How marketers can prepare for the future of search

By Harry Gardiner

2nd November 2017

A few weeks ago, I was lucky enough to attend the first (of what will hopefully be many) Manyminds: Give it a go conference.

The name may be a mouthful, but the premise of the event is anything but hard to swallow. The day revolves around giving first time speakers the opportunity to flex their creative muscles and try their hand at proper conference speaking in front of an eager (and supportive) audience.

Experts in beginners clothing

Full disclosure, the speaker list features a few close friends of mine. Having said that, I’ve got to make a quick note on the calibre of all the speakers. Despite this being their first talk, every single person expelled phenomenal amounts of confidence and proficiency. Their expertise consistently shone through, and if you’d have told me that they’d being doing the marketing conference circuit for years, I’d have had a hard time not believing you.

The presentations were diverse and insightful. From voice search to hats for cats (no really), each talk was filled with useful knowledge, applicable skills and unique learnings.

The future is voice search

So, let’s start with voice search. Currently a hot topic among the digital marketing community, we heard multiple takes on how it will impact search, how brands can prepare for its rise and why it has risen so prominently in the last year.

What I wasn’t prepared for was just how big voice search is. Luke Monaghan, SEO Manager, stated that “50% of all searches are expected to be voice searches by 2020”. This is an astronomical amount of people talking to their phones or computers to do something that previously required physical input.

To give you a better a feel for just how many people that is, it’s estimated that 326 million people used voice search in the last month alone.

Frictionless search

Part of the reason behind this popularity could be the fact that it removes those physical inputs. As Operations Director Tom Pratt pointed out, like the many successful advances in technology before it, voice search removes a level of friction.

To quote Luke’s slides again, “it evokes a more natural, conversational search behaviour”.

Voice isn’t just changing how people search, it’s changing what they search as well. Due to it’s conversational, frictionless nature, voice search is much more impulsive, and intent-driven, than its counterparts.

Marketers no longer need to just focus on need, they must now consider intent. Brands need to understand what it is their users may want from them and how they may go about asking for it, then build content around those questions. This means a shift in focus from using as many short keywords as possible to building thematic, longtail key terms, that address and expand upon queries.

Luckily, there are tools to help marketers better understand both how and what people are searching for. One of my favourites, Answer the Public, is great for reaching the popular queries related to keywords.
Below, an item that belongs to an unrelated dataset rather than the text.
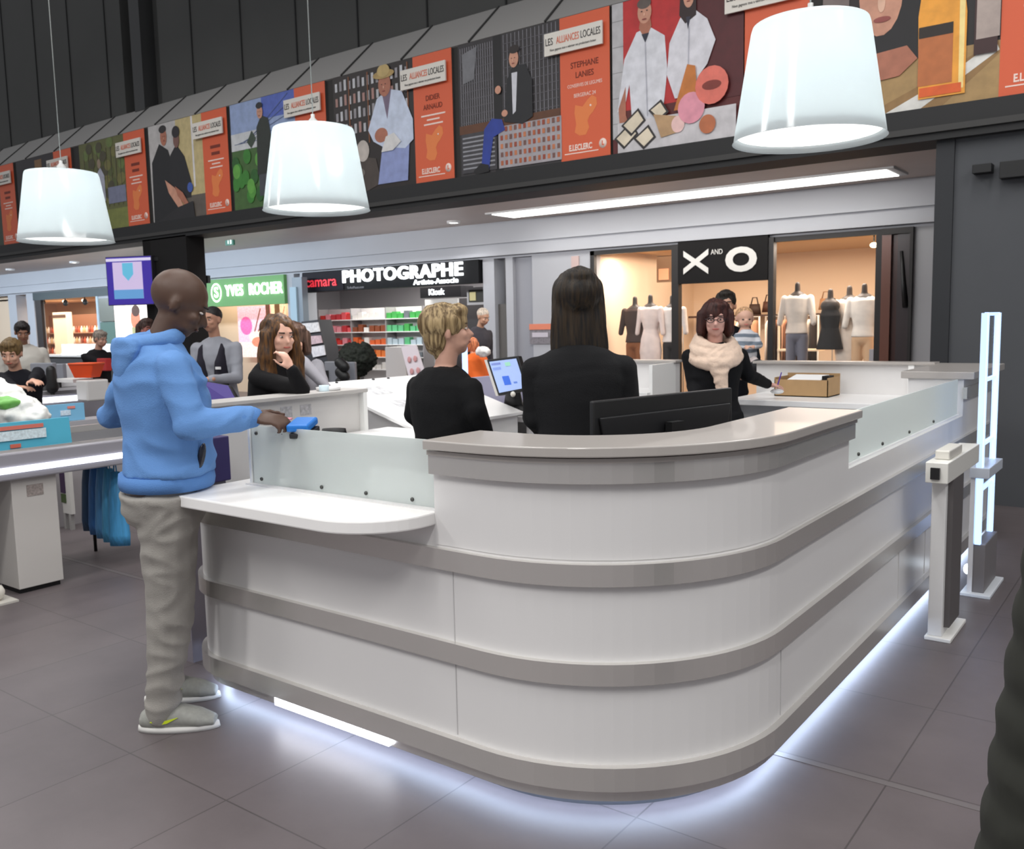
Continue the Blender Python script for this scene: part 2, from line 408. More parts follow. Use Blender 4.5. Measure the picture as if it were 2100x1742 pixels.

Another, Storybase, is fantastic at generating content ideas by providing questions surrounding your key terms.

Use the above to help expand your content strategy and get a handle on creating with voice in mind.

A framework that actually works

Voice search wasn’t the only theme being discussed. CRO, technical site migrations, content ideation, outreach and user psychology were all covered in great detail, among many other topics.

One talk that particularly resonated with me was Anna Corbett’s presentation on building a marketing framework, that discussed the prevalent divide that currently exists in the B2C.

To bridge the knowledge gap between industry and companies, Anna developed a flexible marketing framework that in her own words, helps “eradicate the disconnect between brands and their customers.”

Marketing for intent

As with voice search, this framework is based around user intent; considering what users see, think, and do along every step of the customer journey, then using this information to separate and align goals, channels and content.

The example Anna used was hats for cats:

  • Users see stylish cats in cute hats in videos and content on social media
  • They then think about the ways they could accessories their cats by asking questions through search
  • Once they’ve figured out which cat clothing is the coolest, they can be converted through PPC and paid social

As you can see, the channel, goal, and related content changes along each step of the way.

I highly recommend trying out this framework for yourself (and reading the related slides). It’s even flexible, so can be tailored to help build trust, refine keywords and explore other audiences, and is sure to become an invaluable tool in your marketing arsenal.

In summary

I think one of the speakers, SEO Consultant Emily Clayfield, summed it up best when she said, “a good idea solves a problem with a simple & relevant solution”.

The day was filled with not just good, but great ideas; each of which was tailored to help effectively and efficiently solve issues many marketers face daily. Manyminds: Give it a go conference was a hub of knowledgeable professionals sharing their knowledge, and a haven for first time speakers to build their confidence.

Looks like I better buck up my ideas and get my talk ready for next year.